Task objective:
Leave out the pictures and restate the rest of the data exactly.

Stored data:
⟨

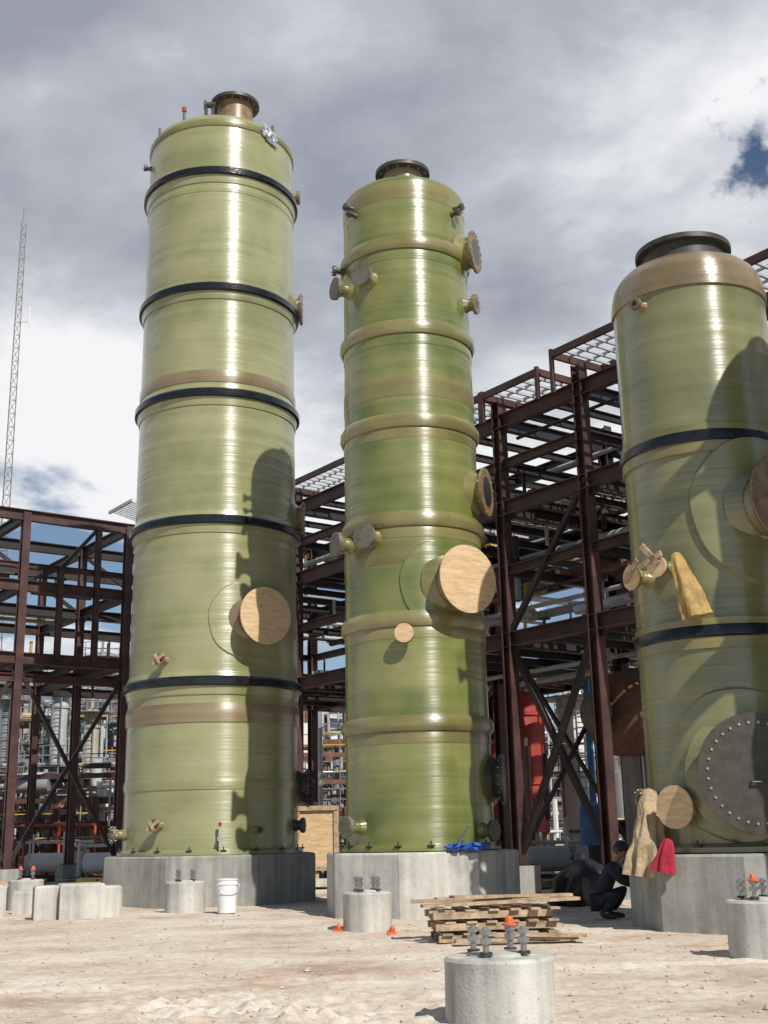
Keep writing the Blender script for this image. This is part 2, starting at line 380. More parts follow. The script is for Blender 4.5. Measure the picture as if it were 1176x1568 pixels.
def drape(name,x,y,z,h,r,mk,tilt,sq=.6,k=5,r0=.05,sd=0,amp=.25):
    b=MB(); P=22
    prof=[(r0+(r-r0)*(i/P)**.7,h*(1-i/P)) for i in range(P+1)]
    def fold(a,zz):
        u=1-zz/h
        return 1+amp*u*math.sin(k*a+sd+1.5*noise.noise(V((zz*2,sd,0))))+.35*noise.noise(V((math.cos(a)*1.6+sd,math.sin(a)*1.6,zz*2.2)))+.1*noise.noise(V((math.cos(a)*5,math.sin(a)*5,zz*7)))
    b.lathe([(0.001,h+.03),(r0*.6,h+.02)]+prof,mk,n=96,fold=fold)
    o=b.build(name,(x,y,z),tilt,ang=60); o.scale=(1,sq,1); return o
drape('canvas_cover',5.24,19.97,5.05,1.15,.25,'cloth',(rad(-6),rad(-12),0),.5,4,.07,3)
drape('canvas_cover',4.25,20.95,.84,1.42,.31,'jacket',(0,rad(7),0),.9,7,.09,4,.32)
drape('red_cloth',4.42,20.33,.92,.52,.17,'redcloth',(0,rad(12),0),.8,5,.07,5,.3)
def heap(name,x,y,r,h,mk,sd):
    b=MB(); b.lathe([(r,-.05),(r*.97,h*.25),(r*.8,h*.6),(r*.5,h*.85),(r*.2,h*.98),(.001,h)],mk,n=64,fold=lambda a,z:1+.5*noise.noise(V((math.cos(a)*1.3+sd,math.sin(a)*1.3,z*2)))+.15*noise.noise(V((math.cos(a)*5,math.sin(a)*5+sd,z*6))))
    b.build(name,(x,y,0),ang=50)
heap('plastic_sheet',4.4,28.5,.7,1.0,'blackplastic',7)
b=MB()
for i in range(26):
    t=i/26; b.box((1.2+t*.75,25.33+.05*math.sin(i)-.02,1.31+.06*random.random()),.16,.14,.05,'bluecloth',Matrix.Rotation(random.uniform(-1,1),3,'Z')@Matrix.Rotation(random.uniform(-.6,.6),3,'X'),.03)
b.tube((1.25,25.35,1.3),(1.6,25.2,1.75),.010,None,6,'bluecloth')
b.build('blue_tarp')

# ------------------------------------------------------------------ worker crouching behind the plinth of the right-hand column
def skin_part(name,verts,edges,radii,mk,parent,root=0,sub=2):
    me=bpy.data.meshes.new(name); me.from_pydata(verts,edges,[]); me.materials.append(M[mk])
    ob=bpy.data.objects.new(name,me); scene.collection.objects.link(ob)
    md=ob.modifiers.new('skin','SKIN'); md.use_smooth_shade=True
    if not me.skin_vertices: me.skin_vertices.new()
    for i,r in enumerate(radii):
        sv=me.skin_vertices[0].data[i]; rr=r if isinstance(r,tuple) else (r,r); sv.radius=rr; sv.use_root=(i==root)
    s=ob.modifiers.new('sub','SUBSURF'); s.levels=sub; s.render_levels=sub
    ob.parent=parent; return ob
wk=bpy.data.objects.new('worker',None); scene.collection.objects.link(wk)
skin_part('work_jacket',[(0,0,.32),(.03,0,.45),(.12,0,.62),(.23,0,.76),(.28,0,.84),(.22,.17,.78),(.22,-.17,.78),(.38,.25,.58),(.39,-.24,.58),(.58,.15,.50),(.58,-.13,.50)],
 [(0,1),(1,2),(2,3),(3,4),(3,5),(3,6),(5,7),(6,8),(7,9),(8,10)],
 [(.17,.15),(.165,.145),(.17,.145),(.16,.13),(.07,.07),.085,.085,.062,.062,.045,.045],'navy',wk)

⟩

Correct result:
Keep writing the Blender script for this image. This is part 2, starting at line 380. More parts follow. The script is for Blender 4.5. Measure the picture as if it were 1176x1568 pixels.
def drape(name,x,y,z,h,r,mk,tilt,sq=.6,k=5,r0=.05,sd=0,amp=.25):
    b=MB(); P=22
    prof=[(r0+(r-r0)*(i/P)**.7,h*(1-i/P)) for i in range(P+1)]
    def fold(a,zz):
        u=1-zz/h
        return 1+amp*u*math.sin(k*a+sd+1.5*noise.noise(V((zz*2,sd,0))))+.35*noise.noise(V((math.cos(a)*1.6+sd,math.sin(a)*1.6,zz*2.2)))+.1*noise.noise(V((math.cos(a)*5,math.sin(a)*5,zz*7)))
    b.lathe([(0.001,h+.03),(r0*.6,h+.02)]+prof,mk,n=96,fold=fold)
    o=b.build(name,(x,y,z),tilt,ang=60); o.scale=(1,sq,1); return o
drape('canvas_cover',5.24,19.97,5.05,1.15,.25,'cloth',(rad(-6),rad(-12),0),.5,4,.07,3)
drape('canvas_cover',4.25,20.95,.84,1.42,.31,'jacket',(0,rad(7),0),.9,7,.09,4,.32)
drape('red_cloth',4.42,20.33,.92,.52,.17,'redcloth',(0,rad(12),0),.8,5,.07,5,.3)
def heap(name,x,y,r,h,mk,sd):
    b=MB(); b.lathe([(r,-.05),(r*.97,h*.25),(r*.8,h*.6),(r*.5,h*.85),(r*.2,h*.98),(.001,h)],mk,n=64,fold=lambda a,z:1+.5*noise.noise(V((math.cos(a)*1.3+sd,math.sin(a)*1.3,z*2)))+.15*noise.noise(V((math.cos(a)*5,math.sin(a)*5+sd,z*6))))
    b.build(name,(x,y,0),ang=50)
heap('plastic_sheet',4.4,28.5,.7,1.0,'blackplastic',7)
b=MB()
for i in range(26):
    t=i/26; b.box((1.2+t*.75,25.33+.05*math.sin(i)-.02,1.31+.06*random.random()),.16,.14,.05,'bluecloth',Matrix.Rotation(random.uniform(-1,1),3,'Z')@Matrix.Rotation(random.uniform(-.6,.6),3,'X'),.03)
b.tube((1.25,25.35,1.3),(1.6,25.2,1.75),.010,None,6,'bluecloth')
b.build('blue_tarp')

# ------------------------------------------------------------------ worker crouching behind the plinth of the right-hand column
def skin_part(name,verts,edges,radii,mk,parent,root=0,sub=2):
    me=bpy.data.meshes.new(name); me.from_pydata(verts,edges,[]); me.materials.append(M[mk])
    ob=bpy.data.objects.new(name,me); scene.collection.objects.link(ob)
    md=ob.modifiers.new('skin','SKIN'); md.use_smooth_shade=True
    if not me.skin_vertices: me.skin_vertices.new()
    for i,r in enumerate(radii):
        sv=me.skin_vertices[0].data[i]; rr=r if isinstance(r,tuple) else (r,r); sv.radius=rr; sv.use_root=(i==root)
    s=ob.modifiers.new('sub','SUBSURF'); s.levels=sub; s.render_levels=sub
    ob.parent=parent; return ob
wk=bpy.data.objects.new('worker',None); scene.collection.objects.link(wk)
skin_part('work_jacket',[(0,0,.32),(.03,0,.45),(.12,0,.62),(.23,0,.76),(.28,0,.84),(.22,.17,.78),(.22,-.17,.78),(.38,.25,.58),(.39,-.24,.58),(.58,.15,.50),(.58,-.13,.50)],
 [(0,1),(1,2),(2,3),(3,4),(3,5),(3,6),(5,7),(6,8),(7,9),(8,10)],
 [(.17,.15),(.165,.145),(.17,.145),(.16,.13),(.07,.07),.085,.085,.062,.062,.045,.045],'navy',wk)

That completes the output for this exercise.